Musings on Mark: Where the Wild Things Are

καὶ ἦν ἐν τῇ ἐρήμῳ τεσσεράκοντα ἡμέρας πειραζόμενος ὑπὸ τοῦ σατανᾶ, καὶ ἦν μετὰ τῶν θηρίων, καὶ οἱ ἄγγελοι διηκόνουν αὐτῷ.
Mark 1:13

The opening scene of Mark’s Gospel is set in the desert. A prophecy about one who preaches in the desert (1:2-3) is fulfilled in John the Baptist (1:4). People from Judea and Jerusalem came out to him to be baptized by him in the Jordan River (1:5). Then Jesus shows up from Galilee and is baptized by John (1:9). Following God’s statement to Jesus that he is his “beloved Son” (1:11), Jesus is driven into the desert further by the Spirit (1:12). The text then says, “And he was in the wilderness forty days, being tempted by Satan. And he was with the wild animals, and the angels were ministering to him.” (1:13, ESV)

That verse contains a curious detail, one that doesn’t appear in the other Synoptic accounts of the temptation of Jesus in the wilderness (see Matthew 4:1-11 and Luke 4:1-13). Mark says that while Jesus is in the wilderness being tempted by the devil, he is “with the wild animals” (1:13). What do we make of this? Why does Mark include such a seemingly irrelevant detail?

Wild Things

To begin with, the word the English Standard Version translates as “wild animals” is the Greek word thēriona word used over forty times in the Greek New Testament but only once in Mark. It is used most frequently in the book of Revelation (37 times). Though diminutive in form, it is certainly not diminutive in meaning. During this period of writing, thērion was sometimes used to refer to the animals used in arena battles. (Decker, 2014, 16)

But why exactly does Mark use it here? There are a couple of theories. First, it could be that Mark is envisioning Jesus being like Adam, the first human, at peace with all of creation in the garden.

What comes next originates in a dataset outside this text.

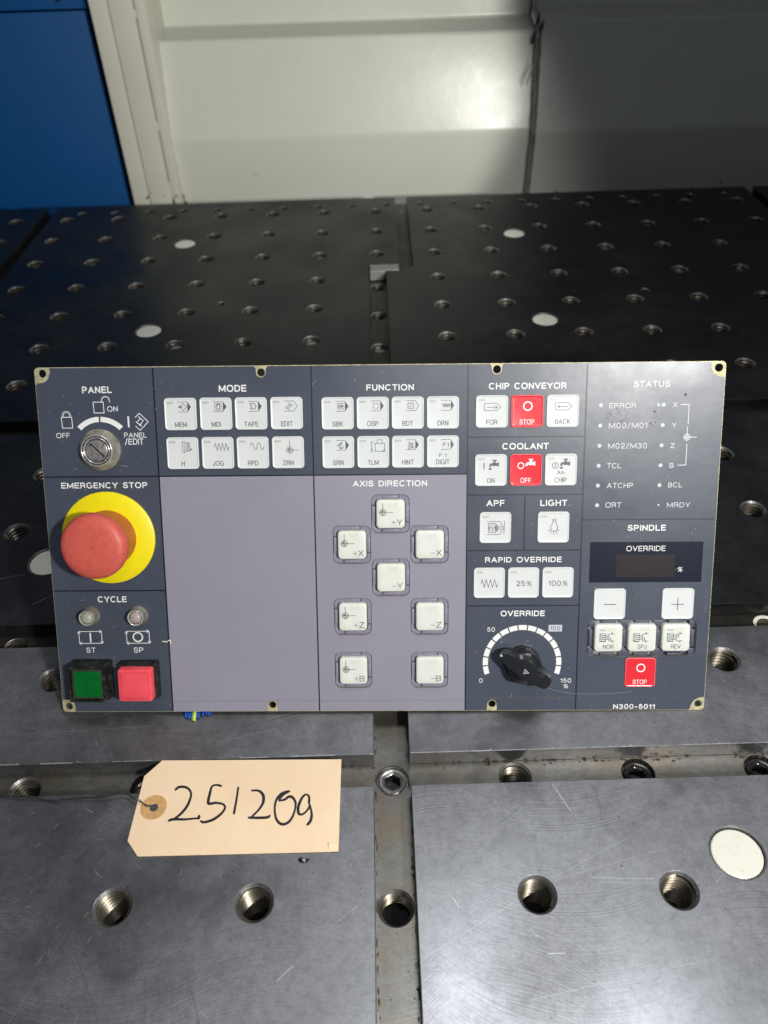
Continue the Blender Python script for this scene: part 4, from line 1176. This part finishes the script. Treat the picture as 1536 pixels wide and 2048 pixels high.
for nm, x, v in BEZ:
    o = bpy.data.objects.new('key_cap', ME_CAP); link(o, panel); o.location = ((x + .1) * MM, (Y(v) + .2) * MM, 0)
    sgn, let = nm
    lettering('legend', let, 3.9, -6.8, 7.2, -3.2, M['key_ink'], o, ZC, -.012)
    k = Ink(); k.line([(.6, -5.1), (3.4, -5.1)], .22)
    if sgn == '+':
        k.line([(2.0, -3.8), (2.0, -6.4)], .22); target(k, -4.6, 1.1, 2.0, 6.2, 6.0, .3)
    k.build('icon', M['key_ink'], o, (0, 0, ZC))
# spindle row
cx, cy = 366.6, Y(169.4)
b = loft('key_bezel', [(rrect(67.3, 23.3, 4, 6), -3.6), (rrect(67.3, 23.3, 4, 6), -.55), (rrect(66.8, 22.8, 3.8, 6), -.4), (rrect(66.0, 22.0, 3.6, 6), -1.2), (rrect(65.5, 21.5, 3.4, 6), -3.2)], M['blue_plastic'], panel, loc=(cx, cy, 0))
for dx in (-20.9, 0, 20.9):
    for sy in (-1, 1):
        box('clip', (dx - 4.6, sy * 10.6 - .9, -3.0), (dx + 4.6, sy * 10.6 + .9, .1), M['blue_plastic'], b, .25)
for dx, wd in ((-31.6, 2.2), (-10.45, 2.8), (10.45, 2.8), (31.6, 2.2)):
    box('divider_post', (dx - wd / 2, -5.5, -3.1), (dx + wd / 2, 5.5, -.1), M['blue_plastic'], b, .2)
    for sy in (-1, 1):
        ww = 7.4 if abs(dx) < 20 else 3.6; xx = dx if abs(dx) < 20 else dx - math.copysign(.4, dx)
        box('corner_pad', (xx - ww / 2, sy * 9.1 - 2.3, -3.1), (xx + ww / 2, sy * 9.1 + 2.3, -.45), M['blue_plastic'], b, .3)
def spindle_icon(k, mode):
    k.line([(-5.4, 3.1), (-1.8, 3.1), (-1.8, -2.2), (-5.4, -2.2)], .26, True)
    for i in range(4): k.line([(-5.3, 2.3 - 1.3 * i), (-1.9, 1.6 - 1.3 * i)], .5)
    k.line([(-1.8, 1.6), (-.8, 1.6), (-.8, -.8), (-1.8, -.8)], .26); k.line([(-.8, 1.4), (.1, 1.4), (.1, -.6), (-.8, -.6)], .26)
    k.line([(.1, 1.4), (.1, 2.7), (3.8, 2.7)], .26); k.line([(.1, -.6), (.1, -1.7), (3.8, -1.7)], .26)
    k.line([(1.6, 2.7), (2.2, 3.8), (2.8, 2.7)], .26); k.line([(1.6, -1.7), (2.2, -2.8), (2.8, -1.7)], .26)
    up = mode != 'REV'
    if up: k.poly([(.9, -.8), (1.7, -.8), (1.3, .8)]); k.line([(1.3, -.8), (1.3, -1.7)], .3)
    else: k.poly([(.9, 1.8), (1.7, 1.8), (1.3, .3)]); k.line([(1.3, 1.8), (1.3, 2.7)], .3)
    return k
for n_, x in (('NOR', 345.6), ('SPJ', 366.4), ('REV', 387.3)):
    o = bpy.data.objects.new('key_cap', ME_CAP); link(o, panel); o.location = ((x - .2) * MM, (Y(169.3) + .9) * MM, 0)
    lettering('legend', n_, 0, -6.9, 0, -4.1, M['key_ink'], o, ZC, -.012, 0, 1.05, centre=(0, 1.0))
    spindle_icon(Ink(), n_).build('icon', M['key_ink'], o, (0, 0, ZC))
    if n_ != 'SPJ':
        l = bpy.data.objects.new('indicator_window', ME_LED); link(l, o); l.location = (1.6 * MM, -.8 * MM, ZC * MM); l.scale = (.9, .9, 1)

# ---- spindle override display
d = plate('display', [(332.6, Y(133.3)), (401.2, Y(133.3)), (401.2, Y(107.9)), (332.6, Y(107.9))], [], 0.27, 0.42, M['display'], panel)
plate('display_window', [(348.8, Y(130.2)), (384.5, Y(130.2)), (384.5, Y(116.0)), (348.8, Y(116.0))], [], 0.44, 0.47, M['display_win'], d)
lettering('marking', 'OVERRIDE', 354.6, Y(113.7), 378.4, Y(110.4), M['white_ink'], d, .46, -.004)
lettering('marking', '%', 385.9, Y(126.9), 389.2, Y(123.7), M['white_ink'], d, .46, -.012, .3)

# ---- override dial and knob
ik = Ink(); DC = (292.6, Y(185.0))
for i in range(15):
    a = 90 + (i - 7) * 14.62
    sector(ik, DC[0], DC[1], 21.4, 24.6, a - 6.35, a + 6.35, 4)
ik.build('dial_scale', M['white_ink'], panel, (0, 0, ZP))
Ink().poly([(308.6, Y(164.7)), (317.0, Y(164.7)), (317.0, Y(160.4)), (308.6, Y(160.4))]).build('marking_box', M['grey_ink'], panel, (0, 0, ZP))
head('100', 309.7, 163.9, 315.9, 161.3, bold=.0, m='key_ink', name='marking').location.z = (ZP + .03) * MM
knob = bpy.data.objects.new('selector_knob', None); link(knob, panel)
knob.location = (DC[0] * MM, DC[1] * MM, .3 * MM); knob.rotation_euler = (0, 0, math.radians(-31))
def blend(a, b, s): return [(p[0] * (1 - s) + q[0] * s, p[1] * (1 - s) + q[1] * s) for p, q in zip(a, b)]
NK = 72
def polar(fn): return [(fn(2 * PI * i / NK) * math.cos(2 * PI * i / NK), fn(2 * PI * i / NK) * math.sin(2 * PI * i / NK)) for i in range(NK)]
def wing(L, B, R):   # round body of radius R with a bar of half length L, half width B
    def fn(a):
        c, s = abs(math.cos(a)), abs(math.sin(a))
        bar = min(L / max(c, 1e-6), B / max(s, 1e-6))
        e = (abs(c / L) ** 5 + abs(s / B) ** 5) ** (-1 / 5)
        return (R ** 6 + e ** 6) ** (1 / 6) if e > R * .75 else max(R, e)
    return polar(fn)
loft('knob_skirt', [(polar(lambda a: 11.4), 0), (polar(lambda a: 11.4), 2.6), (polar(lambda a: 11.0), 3.2), (polar(lambda a: 9), 3.3)], M['knob'], knob)
kb = loft('knob_body', [(wing(14.2, 5.6, 10.6), 3.3), (wing(16.6, 5.4, 11.0), 5.2), (wing(17.2, 5.2, 10.9), 7.5), (wing(17.2, 5.2, 10.3), 10.6), (wing(17.2, 5.1, 9.2), 11.6), (wing(17.1, 5.0, 5.4), 13.2), (wing(17.0, 4.8, 5.0), 15.3), (wing(16.5, 4.4, 4.6), 15.95), (wing(10, 2.5, 2.7), 16.0)], M['knob'], knob, ang=24)
for vt in kb.data.vertices:      # the grip slopes down and narrows towards the pointer tip
    c = vt.co
    if c.x < -.001 and c.z > .005:
        q = (-c.x - .001) / .016
        c.z = .005 + (c.z - .005) * (1 - .42 * q); c.y *= 1 - .30 * q
box('pointer_mark', (-17.5, -.38, 8.9), (-15.2, .38, 11.55), M['white_ink'], knob, .15)
k = Ink(); k.line([(-1.6, 1.3), (1.7, .2), (-.9, -1.7)], .28, True); k.line([(-.6, .2), (.2, .3), (.1, -.4), (-.5, -.5)], .25)
k.build('moulded_mark', M['grey_ink'], knob, (0, 0, 16.04))

# ---- emergency stop
es = bpy.data.objects.new('emergency_stop', None); link(es, panel); es.location = (37.6 * MM, Y(103.2) * MM, 0)
lathe('yellow_ring', [(0, 1.9), (17.0, 1.9), (27.9, 1.7), (28.6, 1.2), (28.7, .26)], M['yellow'], es, 80)
lathe('collar', [(17.4, 1.9), (17.2, 4), (16.4, 15.0), (16.2, 20.0), (17.4, 20.4)], M['neck'], es, 64, cap=False)
lathe('mushroom_cap', [(0, 28.7), (.9, 28.7), (1.0, 29.5), (8, 29.7), (15.4, 29.2), (17.8, 28.2), (19.2, 26.4), (19.75, 24.2), (19.7, 22.2), (18.6, 20.8), (16, 20.2)], M['estop'], es, 80, ang=60)
# ---- key switch
ks = bpy.data.objects.new('key_switch', None); link(ks, panel); ks.location = (36.3 * MM, Y(49.0) * MM, 0)
lathe('switch_nut', [(12.5, .26), (12.5, 1.6), (12.0, 2.2), (10.2, 5.2), (9.3, 6.2)], M['nickel'], ks, 56, cap=False)
lathe('barrel_rim', [(9.6, 6.1), (9.45, 6.7), (9.15, 6.95), (8.8, 6.75)], M['rim'], ks, 56, ang=80, cap=False)
lathe('keyway_rim', [(7.9, 6.65), (7.75, 6.9), (7.5, 6.9), (7.35, 6.5), (7.3, 5.7)], M['rim'], ks, 56, ang=80, cap=False)
lathe('switch_barrel', [(9.6, 5.2), (9.5, 6.2), (9.1, 6.7), (8.0, 6.7), (7.7, 6.1), (7.6, 5.7), (6.5, 5.7), (6.5, 5.6)], M['barrel'], ks, 56, cap=False)
lathe('key_plug', [(6.4, 5.5), (6.3, 6.1), (6.1, 6.2), (0, 6.2)], M['chrome'], ks, 48)
sl = Ink(); sl.line([(-3.9, 4.1), (4.3, -4.0)], 1.5); sl.build('key_slot', M['dark'], ks, (0, 0, 6.24))
sl = Ink(); sl.line([(-3.4, 2.9), (3.4, -3.9)], .6); sl.build('slot_shutter', M['chrome'], ks, (0, 0, 6.28))
# ---- cycle lamps
for x, mb in ((22.4, 'lens_back'), (52.6, 'lens_back2')):
    lp = bpy.data.objects.new('indicator_lamp', None); link(lp, panel); lp.location = (x * MM, Y(152.8) * MM, 0)
    lathe('lamp_bezel', [(6.0, .26), (5.7, 1.0), (5.0, 6.2), (3.9, 6.2), (3.9, 4.6)], M['nickel'], lp, 40, cap=False)
    lathe('bezel_rim', [(5.0, 6.1), (4.95, 6.6), (4.6, 7.0), (4.25, 6.7), (4.1, 6.1)], M['rim'], lp, 40, ang=80, cap=False)
    lathe('lamp_back', [(4.1, 2.0), (3.0, 1.0), (0, .8)], M[mb], lp, 32)
    lathe('lens', [(4.0, 4.4), (3.8, 5.6), (3.0, 6.6), (1.7, 7.3), (0, 7.55)], M['lens' if x < 30 else 'lens_rosy'], lp, 32)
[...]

This seems very unlikely. A second theory is that the term is meant to emphasize the hostility Jesus faces while in the wilderness being tempted. It is this second option that seems more plausible.

Remember, Jesus is cast out into the wilderness by the Spirit, the Greek verb ekballō being used to describe the Spirit’s action (1:12). Mark uses ekballō to describe violent actions as when Jesus “casts out” demons (1:34, 39; 3:15, 22, 23; 16:9) or when he expels those people buying and selling on the temple grounds from it (11:15). This is not meant to be a pleasant experience. Furthermore, Jesus spends forty days in the wilderness “being tempted by Satan” (1:13). Satan in Mark is a figure of opposition (indeed, the name Satan means adversary or opponent) who seeks to thwart Jesus’ mission to die on the cross (see 8:31-33).

But Jesus isn’t just opposed by Satan; here in 1:13 he is “with the wild animals.” In the Hebrew Bible, being in the presence of wild animals meant you were in a desolate area, one void of human interaction (Isaiah 13:19-22) and that your life was most certainly in danger (Ezekiel 34:5, 25). In other words, Jesus is in hostile territory. His life is in danger.

So rather than being an off-hand remark, the phrase “with the wild animals” is meant to convey to the reader that Jesus is not safe. He faces a severe spiritual threat from Satan and a physical threat from the wild animals. But he emerges from the wilderness alive. This is good news for those facing suffering in their communities. The trials they had faced and were facing (i.e. the Jewish War and the fall of Jerusalem) could be endured just as Jesus had endured.

Printed Works Cited

Rodney J. Decker. Mark 1-8: A Handbook on the Greek Text. Baylor University Press, 2014.

4 thoughts on “Musings on Mark: Where the Wild Things Are

    1. Thanks! What do you think of the idea that this is Mark recalling the Edenic state, with Jesus as Adam and the wild animals the creatures Yahweh made in Gen 2?


      1. I can kinda see it: Jesus, the new Adam, defeats Satan and then is at peace with the animals. But at the end of the day Mark gives no indication that he is concerned with an Adam typology. It seems more likely to me that the beasts are demonic adversaries that work with Satan to test Jesus. Or, as you say, the beasts help present the setting as desolate and hostile.